Labour prepares to tear up 12 years of energy policy

Robin Pagnamenta, Energy Editor

The Government is drawing up plans for a wholesale reform of Britain’s energy markets that could wind back the clock on 12 years of deregulation.

In an interview with The Times, Ed Miliband, the Energy and Climate Change Secretary, said that Britain’s existing, highly liberalised market regime, introduced under Labour in 1998, was failing to deliver the investment needed to cut UK carbon emissions by more than a third by 2020.

A market structure was being designed to boost long-term investment in low-carbon sources of electricity, including wind parks, nuclear reactors and fossil fuel stations equipped with carbon capture and storage (CCS) technology.

Mr Miliband said: “We are going to need a more interventionist energy policy to deliver the low-carbon investment we need.

Mr Miliband said that changes being considered included: reform of Ofgem, the energy regulator, to improve care for consumers; an overhaul of Britain’s existing new electricity trading arrangements (Neta), which have been in place for more than ten years; and the introduction of “capacity payments” to guarantee returns to developers of low-carbon sources of power.

Mr Miliband said that big reforms would be essential to deliver the estimated £170 billion of investment to meet its goals of huge carbon cuts. The Neta system, in which electricity is traded via contracts between buyers and sellers or power exchanges, does not give sufficient guarantees to developers of wind turbines and nuclear plants.

He said that one alternative would be a return to “capacity payments” — in which power station operators would be paid for the electricity they generate and also for capacity made available. The idea of such payments is to give greater certainty to investors in renewable and nuclear energy. They would help to bolster the reliability of a grid that was more heavily reliant on power generation from wind farms.

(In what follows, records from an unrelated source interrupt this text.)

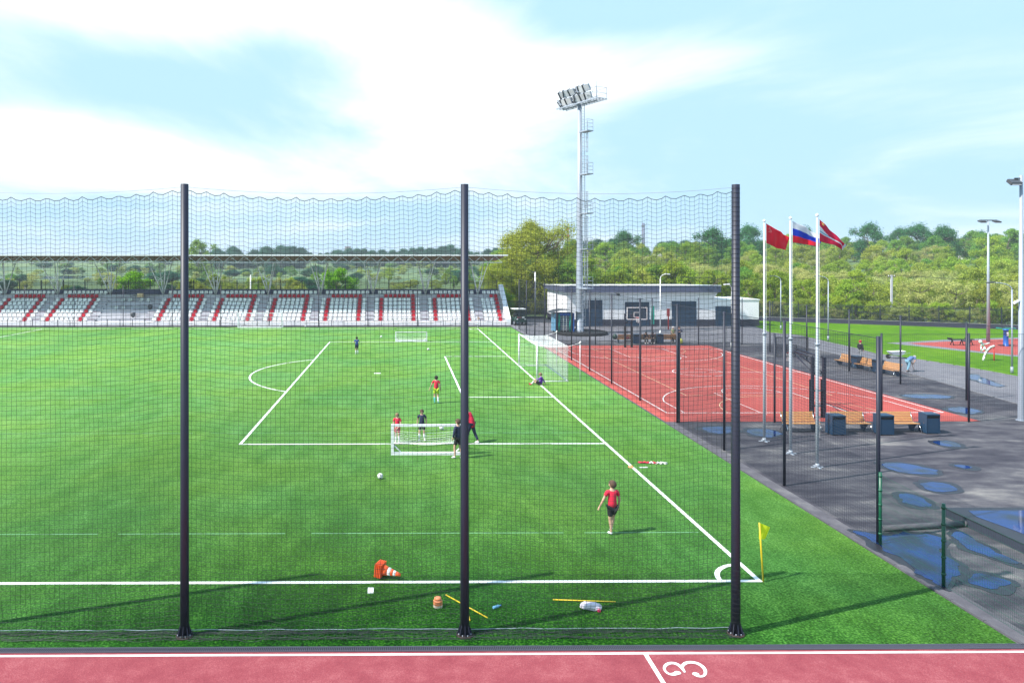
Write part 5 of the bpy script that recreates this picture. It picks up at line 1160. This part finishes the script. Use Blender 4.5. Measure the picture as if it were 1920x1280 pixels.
e = MB(); e.path([on(P, .16 + .06 * math.cos(a), .27 + .08 * math.sin(a)) for a in [math.pi * (-.75 + 1.35 * k / 9) for k in range(10)]], .010, 4); e.path([on(P, .12, .38), on(P, .20, .22)], .010, 4); e.path([on(P, .17, .19), on(P, .225, .26)], .012, 4)
e.path([on(P, .16 + .032 * math.cos(math.pi / 2 + k * 2.513), .125 - .045 * math.sin(math.pi / 2 + k * 2.513)) for k in range(6)], .006, 4); e.build('emblem', mkm, fl)
flag('flag', 'white blue and red horizontally striped flag streaming in the wind', F2, (.085, 0, 9.98), (.085, 0, 9.06), (1.46, .35, 9.42), (1.36, .32, 8.90), lambda u, v: 0 if v < 1 / 3 else 1 if v < 2 / 3 else 2, [CW, CB, CR], seed=2, bul=-.02, wav=.07)
def cf3(u, v):
    if u > .94: return 1
    if u < .42:
        return 0 if v < .27 + .58 * u else 1 if v < .51 else 2 if v < .56 else 1 if v < .61 else 0
    return 0 if v < .5 else 1 if v < .6 else 0
fl, P = flag('flag', 'crimson and white banner with a star drooping to a white tip', F3, (.085, 0, 9.93), (.085, 0, 9.06), (1.38, .4, 8.93), (1.34, .4, 8.74), cf3, [CD, CW, CBL], seed=4, wav=.05, nv=36)
e = MB(); e.path([on(P, .13 + .05 * math.cos(math.pi / 2 + k * 2.513), .09 - .07 * math.sin(math.pi / 2 + k * 2.513)) for k in range(6)], .011, 4); e.build('star', mat('gold_star_print', (.8, .45, .12), .6), fl)

# ------------------------------------------------------------------ near right yard: raised slab, beam
t = thing('raised_slab', 'raised dark wet slab with a kerb wall at the yard edge', 'slab', (17.6, 15, 0))
MB().box(0, 14, -4, 8.05, 0, .24).build('wall', M['plinth'], t); MB().box(0, 14, -4, .0 + 8.05, .243, .28).build('coping', M['wet'], t)
wp = [(.7, -3.8), (.62, 5.9), (.38, 7.2), (.55, 7.75), (13, 7.85), (13, -3.8)]; me = bpy.data.meshes.new('standing_water'); me.from_pydata([(a, b, .286) for a, b in wp], [], [list(range(6))]); me.materials.append(M['water']); inst('standing_water', me, t)
for k in range(7): MB().cbox((2.2 + k * .9, 5.7 - (k % 3) * 1.6, .291), (.5, .05, .006), rz=.1 * k).build('seam', M['wet'], t)
t0 = G(1655, 997); t1 = G(1821, 993)
tag(MB().tube((t0[0], t0[1] + .05, .09), (t1[0], t1[1] + .3, .09), .09, n=14).tube((t1[0] - .02, t1[1] + .3, .10), (t1[0] + .06, t1[1] + .3, .10), .11, n=14).build('concrete_pipe', M['strip']), 'pale pipe lying across the wet asphalt before the raised slab', 'pipe')

# ------------------------------------------------------------------ playground and path things
q = G(1803, 647); t = thing('exercise_bench', 'black sit-up bench on the red playground surface', 'exercise bench', (q[0], q[1], .02), R(5)); MB().box(-1.3, 1.2, -.2, .2, .5, .58).build('pad', M['rubber'], t); MB().box(-.3, .1, -.9, -.21, .40, .46).build('side_pad', M['rubber'], t)
for x in (-1.0, 0, 1.0): MB().tube((x, -.2, 0), (x, 0, .5), .04, n=6).tube((x, .2, 0), (x, 0, .5), .04, n=6).build('leg', M['rubber'], t)
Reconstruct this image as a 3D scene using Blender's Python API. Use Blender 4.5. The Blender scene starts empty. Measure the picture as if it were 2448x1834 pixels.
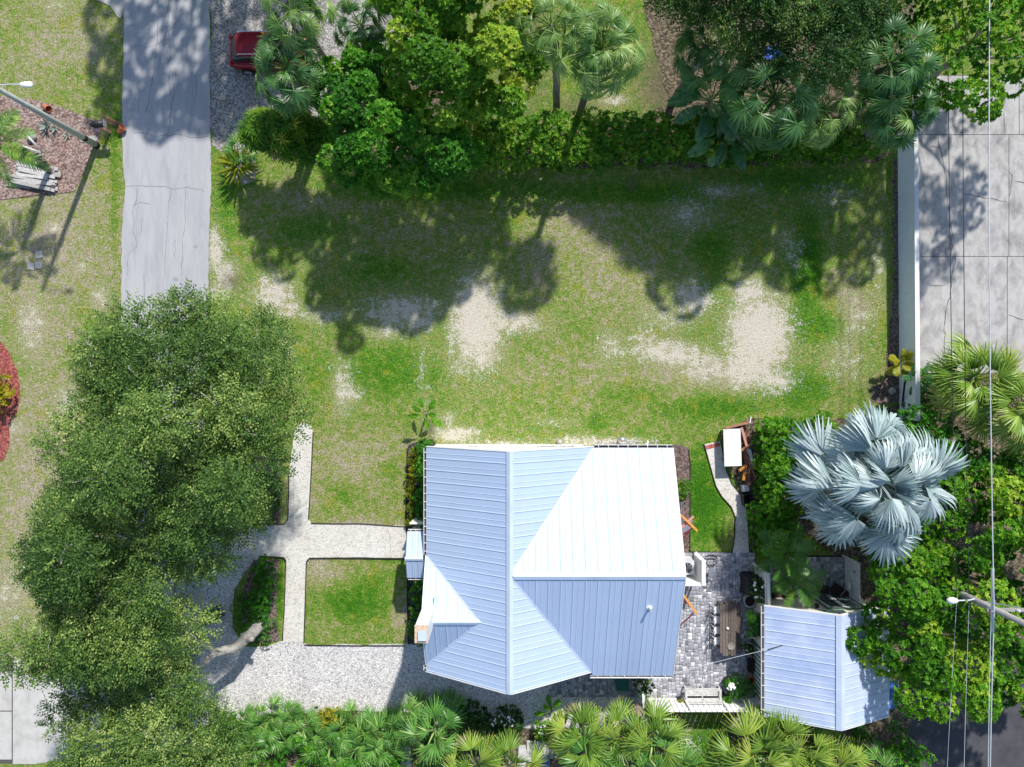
import bpy, bmesh, math, random
import numpy as np

# ------------------------------------------------------------------ camera, sky, sun, exposure
H = 38.0                     # drone height above the ground (m)
F = 1700.0                   # focal length in photograph pixels (2448 px wide frame, 25 mm lens)
scene = bpy.context.scene
COL = scene.collection
cam_data = bpy.data.cameras.new('camera')
cam_data.sensor_width = 36.0
cam_data.lens = 36.0 * F / 2448.0
cam_data.clip_end = 2000.0
cam = bpy.data.objects.new('camera', cam_data)
cam.location = (0, 0, H)
COL.objects.link(cam)
scene.camera = cam

SUN = np.array([0.38, 1.0, 0.98]); SUN = SUN / np.linalg.norm(SUN)
SUN_EL = math.asin(SUN[2]); SUN_AZ = math.atan2(SUN[0], SUN[1])
world = bpy.data.worlds.new('World'); scene.world = world; world.use_nodes = True
wn = world.node_tree.nodes; wl = world.node_tree.links
sky = wn.new('ShaderNodeTexSky'); sky.sky_type = 'NISHITA'; sky.sun_disc = False
sky.sun_elevation = SUN_EL; sky.sun_rotation = SUN_AZ
sky.air_density = 1.0; sky.dust_density = 0.6; sky.ozone_density = 1.6
wl.new(sky.outputs[0], wn['Background'].inputs['Color'])
wn['Background'].inputs['Strength'].default_value = 0.13
sl = bpy.data.lights.new('sun', 'SUN'); sl.energy = 4.2; sl.angle = math.radians(1.5); sl.color = (1.0, 0.975, 0.93)
sun = bpy.data.objects.new('sun', sl); COL.objects.link(sun)
from mathutils import Vector, Matrix, Euler
sun.rotation_euler = Vector(SUN).to_track_quat('Z', 'Y').to_euler()
sun.location = (0, 0, 60)
vs = scene.view_settings
vs.view_transform = 'Standard'; vs.look = 'None'; vs.gamma = 1.0; vs.exposure = 0.36; vs.use_curve_mapping = False
scene.cycles.max_bounces = 6; scene.cycles.diffuse_bounces = 3; scene.cycles.transmission_bounces = 3
scene.cycles.transparent_max_bounces = 6

# ------------------------------------------------------------------ helpers
rnd = random.Random(11)
RG = np.random.default_rng(5)
R = math.radians


def P(px, py, z=0.0):
    """point of the place seen at a photograph pixel, standing z metres above the ground"""
    s = F / (H - z)
    return ((px - 1224.0) / s, -(py - 917.0) / s, z)


def PP(pts, z=0.0):
    return [P(a, b, z)[:2] for a, b in pts]


def link(o, parent=None):
    COL.objects.link(o)
    if parent is not None:
        o.parent = parent
    return o


def tag(o, label=None, cat=None, group=None, kind=None):
    if label: o['label'] = label
    if cat: o['category'] = cat
    if group: o['group'] = group
    if kind: o['kind'] = kind
    return o


def root(name, label, cat, loc=(0, 0, 0), rz=0.0, group=None):
    o = bpy.data.objects.new(name, None); link(o)
    o.location = loc; o.rotation_euler = (0, 0, rz); o.empty_display_size = 0.2
    return tag(o, label, cat, group)


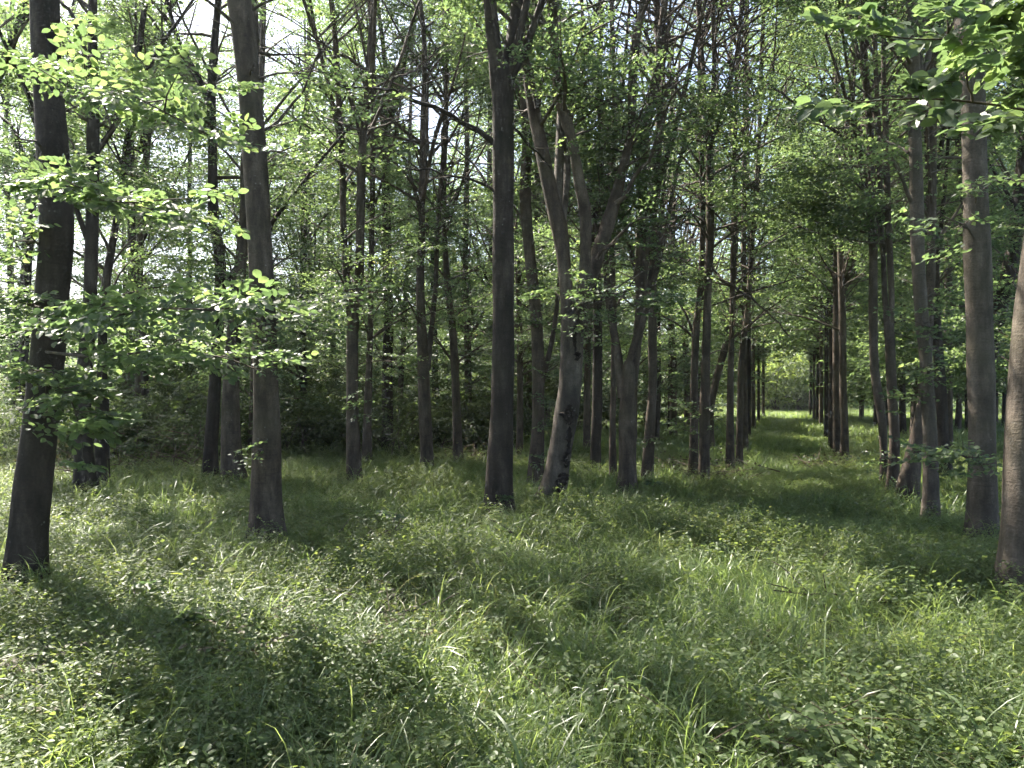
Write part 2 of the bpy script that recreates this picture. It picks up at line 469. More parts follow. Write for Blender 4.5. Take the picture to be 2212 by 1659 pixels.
def beech(label, yb, trace, limbs=(), branches=(), sprays=(), height=15.0, low=3.0, nb=34, blen=(1.2, 2.8), leaf=None,
          bark=None, lean=0.0, seed=None, sides=16, group='beech trees', lump=0.05, twig_tubes=None, leaf_objs=(), flare=0.5,
          d=None, scars=(), zcoarse=None, keep=1.0):
    """trace: (x_left, x_right, y) from the ground up, in frame units at the depth of the tree's base"""
    seed = seed if seed is not None else len(TREES) * 13 + 3
    g = np.random.default_rng(seed)
    d = d or depth(yb)
    base = W((trace[0][0] + trace[0][1]) / 2, yb, d)
    base[2] = float(gz(base[0], base[1])) 
    TREES.append((base[0], base[1]))
    root = thing('beech_tree', label, 'tree', base, group)
    leaf = leaf or max(0.066, 0.0033 * d)
    kf = leaf / 0.066
    bark = bark or M_BARK
    def path(tr, drift=0.0, d0=0.0):
        pts = []
        for i, (xl, xr, y) in enumerate(tr):
            z = (HZ - y) * d / F + CAMH
            dd = d + d0 + lean * max(z, 0) + drift * i / max(1, len(tr) - 1)
            pts.append(np.r_[W((xl + xr) / 2, y, dd), (xr - xl) * dd / F / 2])
        return np.array(pts)
    def extend(pp, top, rend=0.03):
        a, b = pp[-2], pp[-1]
        dirn = b[:3] - a[:3]; dirn /= np.linalg.norm(dirn)
        out = [pp]
        p = b.copy(); nseg = 5
        if top - b[2] < 0.5: return pp
        st = (top - b[2]) / nseg
        for i in range(nseg):
            dirn = dirn * np.array([0.8, 0.8, 1]) + np.array([g.normal() * 0.05, g.normal() * 0.05, 0.12])
            dirn /= np.linalg.norm(dirn)
            p = np.r_[p[:3] + dirn * st, b[3] * (1 - (i + 1) / nseg) + rend * (i + 1) / nseg]
            out.append(p[None])
        return np.vstack(out)
    axes = []
    tp = path(trace)
    tp = np.vstack([np.r_[base + np.array([0, 0, -0.25]), tp[0, 3] * 1.02], tp])
    tp[1:, 2] = np.maximum(tp[1:, 2], tp[0, 2] + 0.05)
    has_limbs = len(limbs) > 0 and limbs[0] is not None
    if not has_limbs:
        tp = extend(tp, height)
    sm = catmull(tp, 0.12 if d < 14 else 0.25)
    zz = sm[:, 2] - base[2]
    fl = flare * np.exp(-np.clip(zz, 0, 9) / 0.26)
    mb = MB()
    mb.add(*tube(sm[:, :3], sm[:, 3], sides, lump, fl, seed))
    mb.obj('trunk', bark, root, base)
    axes.append(sm)
    for li in (limbs if has_limbs else ()):
        tr, drift = li[0], li[1]
        ext = li[2] if len(li) > 2 else True
        lp = path(tr, drift)
        if ext: lp = extend(lp, height * g.uniform(0.85, 1.05))
        ls = catmull(lp, 0.15 if d < 14 else 0.3)
        mb = MB(); mb.add(*tube(ls[:, :3], ls[:, 3], max(8, sides - 4), lump * 0.8, None, seed + len(axes)))
        mb.obj('limb', M_BARK if bark is M_BARKW else bark, root, base)
        axes.append(ls)
    zc = CAMH + HZ * d / F
    for q in range(0 if d < 9.5 else g.integers(2, 5)):
        ls = steep_stem(axes[g.integers(0, len(axes))], g.uniform(3.0, min(height * 0.6, zc)), g.uniform(0, 6.28), g.uniform(0.85, 1.25), g.uniform(3.0, 6.0), sm[len(sm) // 3, 3] * g.uniform(0.35, 0.6), g)
        mb = MB(); mb.add(*tube(ls[:, :3], ls[:, 3], 7, 0.03)); mb.obj('limb', bark, root, base)
        axes.append(ls)
    SP, TW = [], MB()
    # traced branches: ([(x, y), ...], width0, width1, depth drift, leafy)
    for br in branches:
        xy, w0, w1, drift = br[:4]
        leafy = br[4] if len(br) > 4 else 1.0
        n = len(xy)
        pts = np.array([np.r_[W(x, y, d + lean * 3 + drift * i / (n - 1)), (w0 + (w1 - w0) * i / (n - 1)) * d / F / 2] for i, (x, y) in enumerate(xy)])
        bs = catmull(pts, 0.12)
        bs[1:-1, :3] += g.normal(0, 0.012, (len(bs) - 2, 3))
        mb = MB(); mb.add(*tube(bs[:, :3], bs[:, 3], 7, 0.04, None, seed + 77))
        mb.obj('branch', M_BARK if bark is M_BARKW else bark, root, base)
        if leafy > 0:
            Lb = np.linalg.norm(np.diff(bs[:, :3], axis=0), axis=1).sum()
            for t in np.arange(0.25, 1.0, 0.16 / max(leafy, 0.1)):
                p = bs[int(t * (len(bs) - 1))]
                dv = bs[-1, :3] - bs[0, :3]
                sub = make_branch(p[:3], math.atan2(dv[1], dv[0]) + g.choice([-1, 1]) * g.uniform(0.4, 1.3), g.uniform(-0.1, 0.5), g.uniform(0.5, 1.1) * min(1.3, Lb / 2.5), g, 5)
                TW.add(*tube(sub, np.linspace(0.010, 0.004, 5) * max(1, d / 14), 4))
                spray_line(sub, SP, g, 0.2, 0.24 * kf, kf, leaf)
            spray_line(bs[:, :3], SP, g, 0.5, 0.3 * kf, kf, leaf)
    # traced sprays: (x, y, rx, ry, n, depth offset, size factor, attach index)
    for sp in sprays:
        x, y, rx, ry, n = sp[:5]
        dd = d + (sp[5] if len(sp) > 5 else 0.0)
        sf = sp[6] if len(sp) > 6 else 1.0
        c = W(x, y, dd)
        ax = axes[min(len(axes) - 1, sp[7] if len(sp) > 7 else 0)]
        zz_ = max(c[2] - 0.25 * np.hypot(*(c[:2] - ax[len(ax) // 3, :2])), 0.3)
        q = ax[np.argmin(abs(ax[:, 2] - zz_)), :3]
        mid = (q + c) / 2 + np.array([0, 0, 0.06])
        bp = catmull(np.array([q, mid, c]), 0.15)
        TW.add(*tube(bp, np.linspace(0.016, 0.006, len(bp)), 5))
        for _ in range(n):
            e = np.array([g.normal() * rx * 0.5, g.normal() * ry * 0.45]) * dd / F
            p = c + np.array([e[0], g.normal() * rx * 0.35 * dd / F, e[1]])
            az = math.atan2(p[1] - q[1], p[0] - q[0]) + g.normal() * 0.7
            SP.append((*(p - 0.25 * np.array([math.cos(az), math.sin(az), 0])), az, g.normal(0, 0.15), g.normal(0, 0.22), 0.8 * sf * g.uniform(0.7, 1.1), leaf * sf * g.uniform(0.9, 1.1)))
            t0 = bp[g.integers(len(bp) // 2, len(bp))]
            TW.add(*tube(np.array([t0, (t0 + p) / 2 + g.normal(0, 0.02, 3), p]), np.array([0.006, 0.005, 0.003]), 3))
    # the crown: branches all the way up the trunk and limbs
    wts = np.array([np.linalg.norm(np.diff(a[:, :3], axis=0), axis=1).sum() for a in axes])
    if has_limbs: wts[0] *= 0.4
    wts /= wts.sum()
    zvis = CAMH + HZ * d / F + 0.4            # above this nothing of the tree is in the frame
    for b in range(int(nb * (1.0 if d < 9.5 else 1.85))):
        ax = axes[g.choice(len(axes), p=wts)]
        ok = np.where(ax[:, 2] > (low if d < 11.5 else low - 1.3))[0]
        if not len(ok):
            continue
        k = ok[int(len(ok) * g.uniform() ** (1.0 if d < 11.5 else 1.3))]
        p = ax[k]
        hi = np.clip((p[2] - low) / max(height - low, 1), 0, 1)
        L = g.uniform(*blen) * (1.0 - 0.45 * hi) * (0.65 + 0.35 * min(1, hi * 4))
        az = g.uniform(0, 2 * math.pi)
        pts = make_branch(p[:3], az, g.uniform(0.2, 1.15), L, g, 7, 0.3)
        r0 = min(p[3] * 0.55, 0.012 + 0.011 * L)
        TW.add(*tube(pts, np.linspace(r0, 0.005 * max(1, d / 15), len(pts)), 5))
        kk, lf = kf, leaf
        spray_line(pts, SP, g, 0.22, 0.23 * kk, kk, lf)
        for _ in range(2):
            j = g.integers(2, len(pts) - 1)
            sub = make_branch(pts[j], az + g.choice([-1, 1]) * g.uniform(0.5, 1.1), g.uniform(0.0, 0.6), L * g.uniform(0.3, 0.55), g, 5)
            TW.add(*tube(sub, np.linspace(r0 * 0.45, 0.004, 5), 4))
            spray_line(sub, SP, g, 0.15, 0.23 * kk, kk, lf)
    TW.obj('branchwork', M_TWIG, root, base, 'stuff')
    if SP:
        me = crown_mesh('crown', SP, M_LEAF, base, g)
        link_mesh('crown', me, root, 'stuff')
    # dark rotten scars laid on the bark: (x, y, w, h)
    for (x, y, w, h) in scars:
        z = (HZ - y) * d / F + CAMH + ZG
        k = np.argmin(abs(sm[:, 2] - z)); c, r = sm[k, :3], sm[k, 3]
        scar(root, base, c, r, (x - CX) * d / F - c[0], w * d / F, h * d / F, g)
    return root, axes, base

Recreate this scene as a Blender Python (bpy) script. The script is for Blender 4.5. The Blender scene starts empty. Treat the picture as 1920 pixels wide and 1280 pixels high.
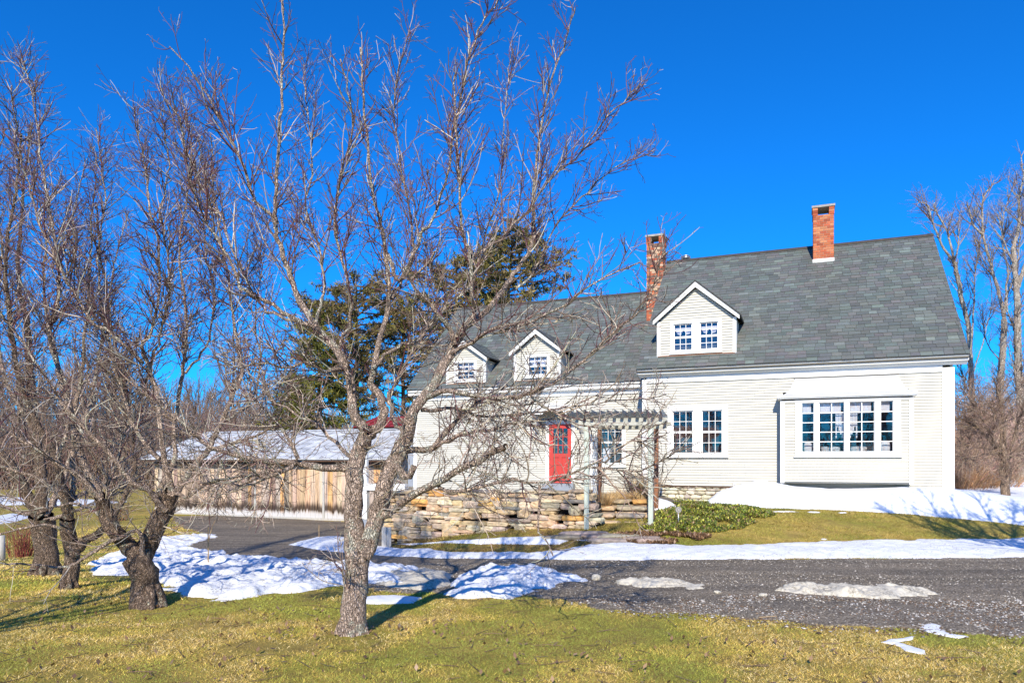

He said: “This is very different from the current system, where you get paid for the electricity you produce and are not given any guarantees in advance. In future you could say ‘We need a certain amount of low-carbon capacity’ and generators would say how much they can provide.”

Such a move would be one of the biggest changes in Britain’s energy market since the 1989 Electricity Act, which began deregulation. It would also represent a return to some of the principles of the system before 1998. The Electricity Pool, which Neta replaced, had capacity payments but was criticised for being too inflexible. Mr Miliband said that details of the reforms would be in a document to be published in April called Roadmap to 2050, published with the 2010 Budget. He said that the changes were essential to help Britain to prepare for a doubling of electricity demand by 2050, driven by other policy objectives such as a growth of electric cars and a move from gas to electricity for heating.

A huge expansion of wind power is expected to have a big impact on the reliability of the national grid, which capacity payments could help to offset. Wind energy is intermittent and heavily reliant on back-up power generation for use when it is not blowing.